- **What to produce**:
Quote all lines below exactly. Images stay out.

- **Source records**:
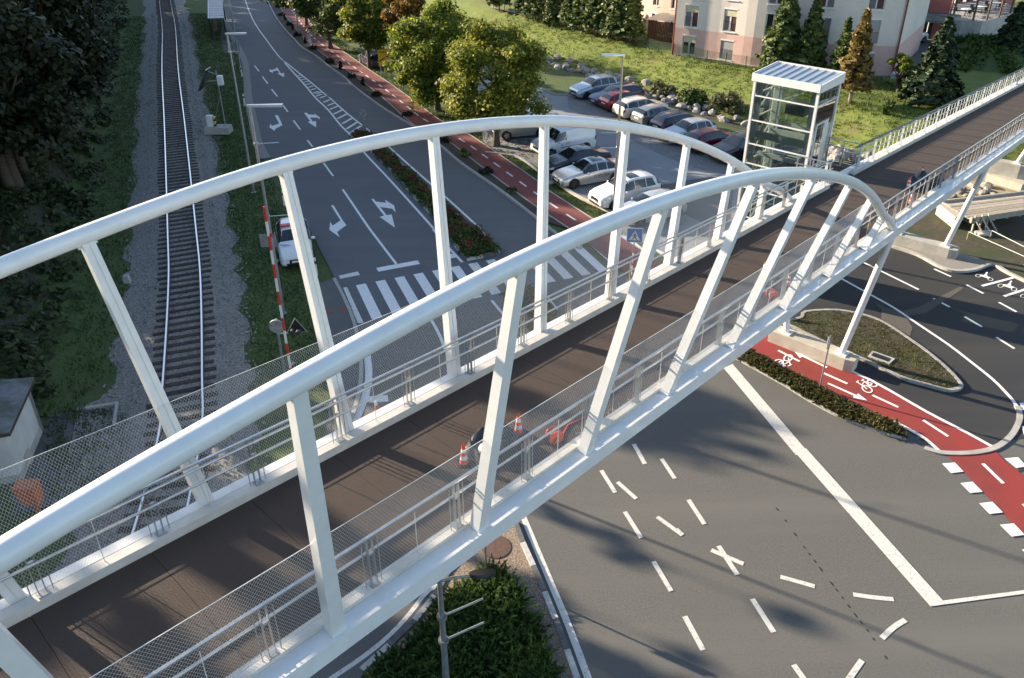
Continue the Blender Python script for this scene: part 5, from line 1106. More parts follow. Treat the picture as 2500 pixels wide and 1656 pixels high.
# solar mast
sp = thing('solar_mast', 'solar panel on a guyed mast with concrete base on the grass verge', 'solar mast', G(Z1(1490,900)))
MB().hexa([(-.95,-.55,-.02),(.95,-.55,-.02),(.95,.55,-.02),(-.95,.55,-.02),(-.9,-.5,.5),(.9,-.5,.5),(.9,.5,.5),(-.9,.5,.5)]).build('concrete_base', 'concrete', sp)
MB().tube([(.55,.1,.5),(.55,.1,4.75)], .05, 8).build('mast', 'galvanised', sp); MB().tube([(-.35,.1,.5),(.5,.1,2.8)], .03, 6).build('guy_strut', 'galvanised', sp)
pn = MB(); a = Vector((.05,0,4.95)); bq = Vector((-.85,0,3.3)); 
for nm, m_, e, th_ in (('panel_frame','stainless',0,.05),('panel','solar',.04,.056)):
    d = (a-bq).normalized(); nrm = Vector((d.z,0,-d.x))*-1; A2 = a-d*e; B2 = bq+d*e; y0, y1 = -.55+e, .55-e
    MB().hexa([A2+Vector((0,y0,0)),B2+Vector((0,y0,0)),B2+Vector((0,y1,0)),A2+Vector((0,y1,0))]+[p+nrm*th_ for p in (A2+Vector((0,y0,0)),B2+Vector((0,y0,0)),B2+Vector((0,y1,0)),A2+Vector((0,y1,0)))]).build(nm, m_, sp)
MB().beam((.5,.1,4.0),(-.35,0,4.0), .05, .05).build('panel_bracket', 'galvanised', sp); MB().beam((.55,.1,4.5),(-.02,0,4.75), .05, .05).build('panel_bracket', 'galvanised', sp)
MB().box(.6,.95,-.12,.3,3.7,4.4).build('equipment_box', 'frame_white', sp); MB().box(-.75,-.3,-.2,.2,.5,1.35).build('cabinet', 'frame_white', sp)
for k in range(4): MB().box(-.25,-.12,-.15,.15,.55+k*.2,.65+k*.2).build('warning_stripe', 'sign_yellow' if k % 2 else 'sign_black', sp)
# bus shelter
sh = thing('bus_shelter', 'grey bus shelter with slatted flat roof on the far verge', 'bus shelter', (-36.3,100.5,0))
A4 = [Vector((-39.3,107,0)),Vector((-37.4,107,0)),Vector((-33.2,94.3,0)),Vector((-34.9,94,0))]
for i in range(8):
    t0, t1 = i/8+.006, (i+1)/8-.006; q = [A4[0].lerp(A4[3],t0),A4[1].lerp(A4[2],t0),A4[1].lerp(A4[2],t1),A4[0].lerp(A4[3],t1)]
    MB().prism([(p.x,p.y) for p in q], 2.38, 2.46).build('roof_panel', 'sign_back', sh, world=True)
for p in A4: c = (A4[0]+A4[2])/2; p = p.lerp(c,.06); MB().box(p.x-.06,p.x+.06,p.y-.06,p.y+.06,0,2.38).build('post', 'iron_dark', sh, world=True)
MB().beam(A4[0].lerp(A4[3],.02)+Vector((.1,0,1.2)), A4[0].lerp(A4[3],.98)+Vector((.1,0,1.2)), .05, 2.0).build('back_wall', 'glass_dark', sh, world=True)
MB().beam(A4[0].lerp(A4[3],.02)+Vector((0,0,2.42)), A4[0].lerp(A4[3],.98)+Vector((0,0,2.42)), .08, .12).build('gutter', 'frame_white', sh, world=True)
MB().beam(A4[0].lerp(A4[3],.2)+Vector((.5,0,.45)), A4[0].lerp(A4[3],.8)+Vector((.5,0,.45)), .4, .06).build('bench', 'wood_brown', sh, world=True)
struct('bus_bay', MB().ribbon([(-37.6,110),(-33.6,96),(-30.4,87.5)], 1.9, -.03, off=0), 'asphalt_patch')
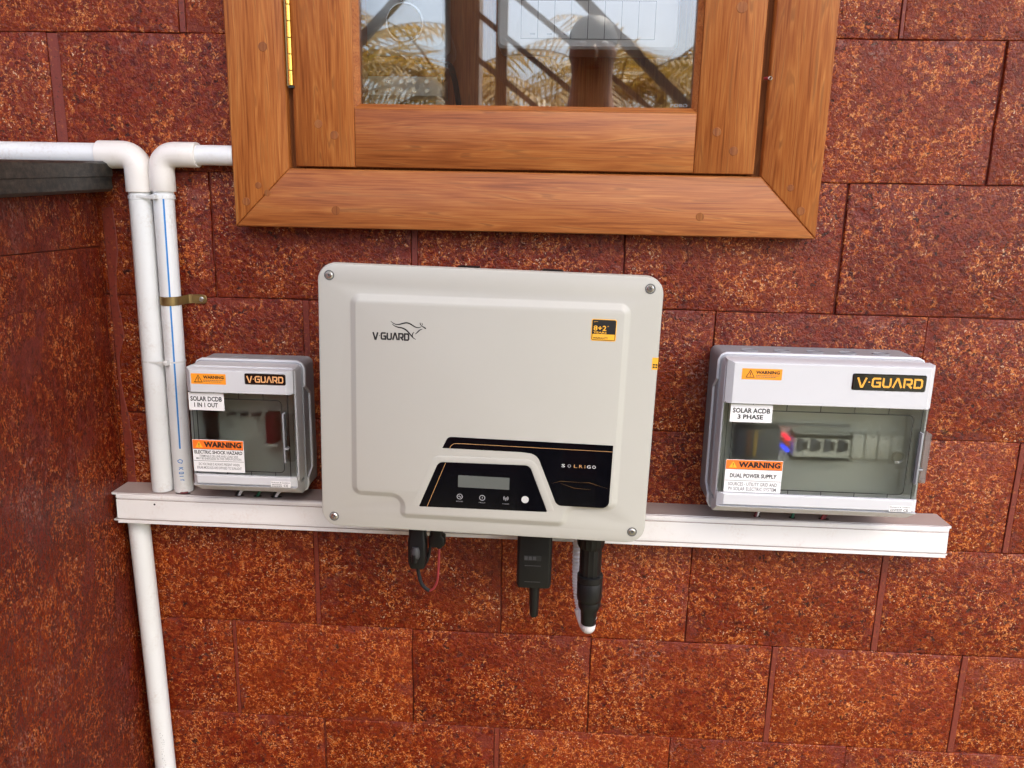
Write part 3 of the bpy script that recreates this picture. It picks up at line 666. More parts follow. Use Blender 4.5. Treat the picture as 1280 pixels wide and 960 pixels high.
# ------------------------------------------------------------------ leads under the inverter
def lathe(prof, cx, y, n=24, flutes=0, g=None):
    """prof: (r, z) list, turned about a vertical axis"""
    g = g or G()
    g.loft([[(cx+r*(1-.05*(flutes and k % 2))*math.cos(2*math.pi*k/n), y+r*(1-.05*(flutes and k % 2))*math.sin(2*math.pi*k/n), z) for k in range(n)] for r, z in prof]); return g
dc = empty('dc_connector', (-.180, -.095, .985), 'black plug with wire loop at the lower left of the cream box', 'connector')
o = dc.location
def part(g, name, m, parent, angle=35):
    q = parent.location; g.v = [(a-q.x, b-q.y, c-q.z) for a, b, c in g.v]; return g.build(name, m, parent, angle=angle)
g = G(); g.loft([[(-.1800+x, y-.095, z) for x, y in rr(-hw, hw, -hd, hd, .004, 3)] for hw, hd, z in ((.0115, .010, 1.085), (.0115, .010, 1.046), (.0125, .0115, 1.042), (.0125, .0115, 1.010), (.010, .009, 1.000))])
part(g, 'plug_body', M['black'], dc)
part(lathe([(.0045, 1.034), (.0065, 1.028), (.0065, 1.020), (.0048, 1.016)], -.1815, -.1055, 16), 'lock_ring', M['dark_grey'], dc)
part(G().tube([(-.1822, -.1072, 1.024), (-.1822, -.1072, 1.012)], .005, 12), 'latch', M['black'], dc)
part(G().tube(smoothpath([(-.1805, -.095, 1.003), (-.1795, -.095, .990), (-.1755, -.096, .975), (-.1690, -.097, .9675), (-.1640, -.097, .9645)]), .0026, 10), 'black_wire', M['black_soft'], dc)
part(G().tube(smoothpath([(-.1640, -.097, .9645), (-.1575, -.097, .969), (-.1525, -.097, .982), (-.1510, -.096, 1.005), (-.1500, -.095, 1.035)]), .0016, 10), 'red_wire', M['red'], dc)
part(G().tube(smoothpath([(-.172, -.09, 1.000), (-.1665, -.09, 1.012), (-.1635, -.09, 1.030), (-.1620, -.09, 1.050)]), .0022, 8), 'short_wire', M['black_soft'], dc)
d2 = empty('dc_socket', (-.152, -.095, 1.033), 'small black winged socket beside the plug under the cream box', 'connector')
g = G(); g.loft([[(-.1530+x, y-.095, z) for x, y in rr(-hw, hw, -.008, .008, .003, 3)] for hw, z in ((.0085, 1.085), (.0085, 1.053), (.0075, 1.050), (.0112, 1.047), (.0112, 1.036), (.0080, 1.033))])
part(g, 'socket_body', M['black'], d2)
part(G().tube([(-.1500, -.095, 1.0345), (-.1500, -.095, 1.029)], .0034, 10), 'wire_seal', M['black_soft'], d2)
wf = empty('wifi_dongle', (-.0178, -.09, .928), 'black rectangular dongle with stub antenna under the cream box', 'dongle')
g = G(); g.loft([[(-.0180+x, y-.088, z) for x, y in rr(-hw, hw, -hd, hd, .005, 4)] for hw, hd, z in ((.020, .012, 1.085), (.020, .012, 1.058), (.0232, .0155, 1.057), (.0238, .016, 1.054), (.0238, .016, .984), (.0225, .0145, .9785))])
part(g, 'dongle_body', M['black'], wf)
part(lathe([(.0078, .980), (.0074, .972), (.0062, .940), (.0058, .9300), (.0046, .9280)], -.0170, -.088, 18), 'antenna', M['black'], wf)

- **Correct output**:
Continue the Blender Python script for this scene: part 5, from line 1106. More parts follow. Treat the picture as 2500 pixels wide and 1656 pixels high.
# solar mast
sp = thing('solar_mast', 'solar panel on a guyed mast with concrete base on the grass verge', 'solar mast', G(Z1(1490,900)))
MB().hexa([(-.95,-.55,-.02),(.95,-.55,-.02),(.95,.55,-.02),(-.95,.55,-.02),(-.9,-.5,.5),(.9,-.5,.5),(.9,.5,.5),(-.9,.5,.5)]).build('concrete_base', 'concrete', sp)
MB().tube([(.55,.1,.5),(.55,.1,4.75)], .05, 8).build('mast', 'galvanised', sp); MB().tube([(-.35,.1,.5),(.5,.1,2.8)], .03, 6).build('guy_strut', 'galvanised', sp)
pn = MB(); a = Vector((.05,0,4.95)); bq = Vector((-.85,0,3.3)); 
for nm, m_, e, th_ in (('panel_frame','stainless',0,.05),('panel','solar',.04,.056)):
    d = (a-bq).normalized(); nrm = Vector((d.z,0,-d.x))*-1; A2 = a-d*e; B2 = bq+d*e; y0, y1 = -.55+e, .55-e
    MB().hexa([A2+Vector((0,y0,0)),B2+Vector((0,y0,0)),B2+Vector((0,y1,0)),A2+Vector((0,y1,0))]+[p+nrm*th_ for p in (A2+Vector((0,y0,0)),B2+Vector((0,y0,0)),B2+Vector((0,y1,0)),A2+Vector((0,y1,0)))]).build(nm, m_, sp)
MB().beam((.5,.1,4.0),(-.35,0,4.0), .05, .05).build('panel_bracket', 'galvanised', sp); MB().beam((.55,.1,4.5),(-.02,0,4.75), .05, .05).build('panel_bracket', 'galvanised', sp)
MB().box(.6,.95,-.12,.3,3.7,4.4).build('equipment_box', 'frame_white', sp); MB().box(-.75,-.3,-.2,.2,.5,1.35).build('cabinet', 'frame_white', sp)
for k in range(4): MB().box(-.25,-.12,-.15,.15,.55+k*.2,.65+k*.2).build('warning_stripe', 'sign_yellow' if k % 2 else 'sign_black', sp)
# bus shelter
sh = thing('bus_shelter', 'grey bus shelter with slatted flat roof on the far verge', 'bus shelter', (-36.3,100.5,0))
A4 = [Vector((-39.3,107,0)),Vector((-37.4,107,0)),Vector((-33.2,94.3,0)),Vector((-34.9,94,0))]
for i in range(8):
    t0, t1 = i/8+.006, (i+1)/8-.006; q = [A4[0].lerp(A4[3],t0),A4[1].lerp(A4[2],t0),A4[1].lerp(A4[2],t1),A4[0].lerp(A4[3],t1)]
    MB().prism([(p.x,p.y) for p in q], 2.38, 2.46).build('roof_panel', 'sign_back', sh, world=True)
for p in A4: c = (A4[0]+A4[2])/2; p = p.lerp(c,.06); MB().box(p.x-.06,p.x+.06,p.y-.06,p.y+.06,0,2.38).build('post', 'iron_dark', sh, world=True)
MB().beam(A4[0].lerp(A4[3],.02)+Vector((.1,0,1.2)), A4[0].lerp(A4[3],.98)+Vector((.1,0,1.2)), .05, 2.0).build('back_wall', 'glass_dark', sh, world=True)
MB().beam(A4[0].lerp(A4[3],.02)+Vector((0,0,2.42)), A4[0].lerp(A4[3],.98)+Vector((0,0,2.42)), .08, .12).build('gutter', 'frame_white', sh, world=True)
MB().beam(A4[0].lerp(A4[3],.2)+Vector((.5,0,.45)), A4[0].lerp(A4[3],.8)+Vector((.5,0,.45)), .4, .06).build('bench', 'wood_brown', sh, world=True)
struct('bus_bay', MB().ribbon([(-37.6,110),(-33.6,96),(-30.4,87.5)], 1.9, -.03, off=0), 'asphalt_patch')
Write part 3 of the bpy script that recreates this picture. It picks up at line 666. More parts follow. Use Blender 4.5. Treat the picture as 1280 pixels wide and 960 pixels high.
# ------------------------------------------------------------------ leads under the inverter
def lathe(prof, cx, y, n=24, flutes=0, g=None):
    """prof: (r, z) list, turned about a vertical axis"""
    g = g or G()
    g.loft([[(cx+r*(1-.05*(flutes and k % 2))*math.cos(2*math.pi*k/n), y+r*(1-.05*(flutes and k % 2))*math.sin(2*math.pi*k/n), z) for k in range(n)] for r, z in prof]); return g
dc = empty('dc_connector', (-.180, -.095, .985), 'black plug with wire loop at the lower left of the cream box', 'connector')
o = dc.location
def part(g, name, m, parent, angle=35):
    q = parent.location; g.v = [(a-q.x, b-q.y, c-q.z) for a, b, c in g.v]; return g.build(name, m, parent, angle=angle)
g = G(); g.loft([[(-.1800+x, y-.095, z) for x, y in rr(-hw, hw, -hd, hd, .004, 3)] for hw, hd, z in ((.0115, .010, 1.085), (.0115, .010, 1.046), (.0125, .0115, 1.042), (.0125, .0115, 1.010), (.010, .009, 1.000))])
part(g, 'plug_body', M['black'], dc)
part(lathe([(.0045, 1.034), (.0065, 1.028), (.0065, 1.020), (.0048, 1.016)], -.1815, -.1055, 16), 'lock_ring', M['dark_grey'], dc)
part(G().tube([(-.1822, -.1072, 1.024), (-.1822, -.1072, 1.012)], .005, 12), 'latch', M['black'], dc)
part(G().tube(smoothpath([(-.1805, -.095, 1.003), (-.1795, -.095, .990), (-.1755, -.096, .975), (-.1690, -.097, .9675), (-.1640, -.097, .9645)]), .0026, 10), 'black_wire', M['black_soft'], dc)
part(G().tube(smoothpath([(-.1640, -.097, .9645), (-.1575, -.097, .969), (-.1525, -.097, .982), (-.1510, -.096, 1.005), (-.1500, -.095, 1.035)]), .0016, 10), 'red_wire', M['red'], dc)
part(G().tube(smoothpath([(-.172, -.09, 1.000), (-.1665, -.09, 1.012), (-.1635, -.09, 1.030), (-.1620, -.09, 1.050)]), .0022, 8), 'short_wire', M['black_soft'], dc)
d2 = empty('dc_socket', (-.152, -.095, 1.033), 'small black winged socket beside the plug under the cream box', 'connector')
g = G(); g.loft([[(-.1530+x, y-.095, z) for x, y in rr(-hw, hw, -.008, .008, .003, 3)] for hw, z in ((.0085, 1.085), (.0085, 1.053), (.0075, 1.050), (.0112, 1.047), (.0112, 1.036), (.0080, 1.033))])
part(g, 'socket_body', M['black'], d2)
part(G().tube([(-.1500, -.095, 1.0345), (-.1500, -.095, 1.029)], .0034, 10), 'wire_seal', M['black_soft'], d2)
wf = empty('wifi_dongle', (-.0178, -.09, .928), 'black rectangular dongle with stub antenna under the cream box', 'dongle')
g = G(); g.loft([[(-.0180+x, y-.088, z) for x, y in rr(-hw, hw, -hd, hd, .005, 4)] for hw, hd, z in ((.020, .012, 1.085), (.020, .012, 1.058), (.0232, .0155, 1.057), (.0238, .016, 1.054), (.0238, .016, .984), (.0225, .0145, .9785))])
part(g, 'dongle_body', M['black'], wf)
part(lathe([(.0078, .980), (.0074, .972), (.0062, .940), (.0058, .9300), (.0046, .9280)], -.0170, -.088, 18), 'antenna', M['black'], wf)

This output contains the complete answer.